My colleagues and I have worked on a compromise that is an overdue step toward helping improve the quality and timeliness of care by giving veterans a choice. In this reform legislation, the VA is required to give veterans the opportunity to go to a private provider if they cannot secure an appointment at the VA within a reasonable amount of time, or if they live more than 40 miles from the nearest VA facility.
Another critical element included in the Veterans’ Access to Care Act is the expansion of the VA’s internal capacity to provide timely care to veterans, including $6.4 million for a new, larger, VA outpatient center in Cobb County to alleviate pressure on metro Atlanta’s VA health care facilities and help handle veterans’ needs.
While we have put in place critical reforms to address the quality and access problems, until we root out this culture of corruption and misconduct within the VA, more must be done to ensure we put our veterans first. That’s why in the reform legislation, we included a provision to allow for the firing of incompetent or corrupt senior managers to provide accountability that has been sorely lacking. This authority gives the new VA secretary, Robert McDonald, the tools needed to enforce the VA and make it a responsive organization.

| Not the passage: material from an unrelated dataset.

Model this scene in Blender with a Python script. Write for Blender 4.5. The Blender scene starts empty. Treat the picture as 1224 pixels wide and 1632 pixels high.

In Congress, we are responsible for providing critical oversight and seeing that the culture of the VA changes so that we have accountability from top to bottom in the senior leadership and management of the Department of Veterans Affairs. We owe veterans nothing less than everything to ensure the well-being of our soldiers, sailors, airmen and Marines as we send them to war and, most importantly, when they return home from the battlefield. That’s a passion of mine, and as a member of the Senate Veterans Affairs Committee, I am committed to keeping this promise.
Johnny Isakson is a Republican senator from Georgia.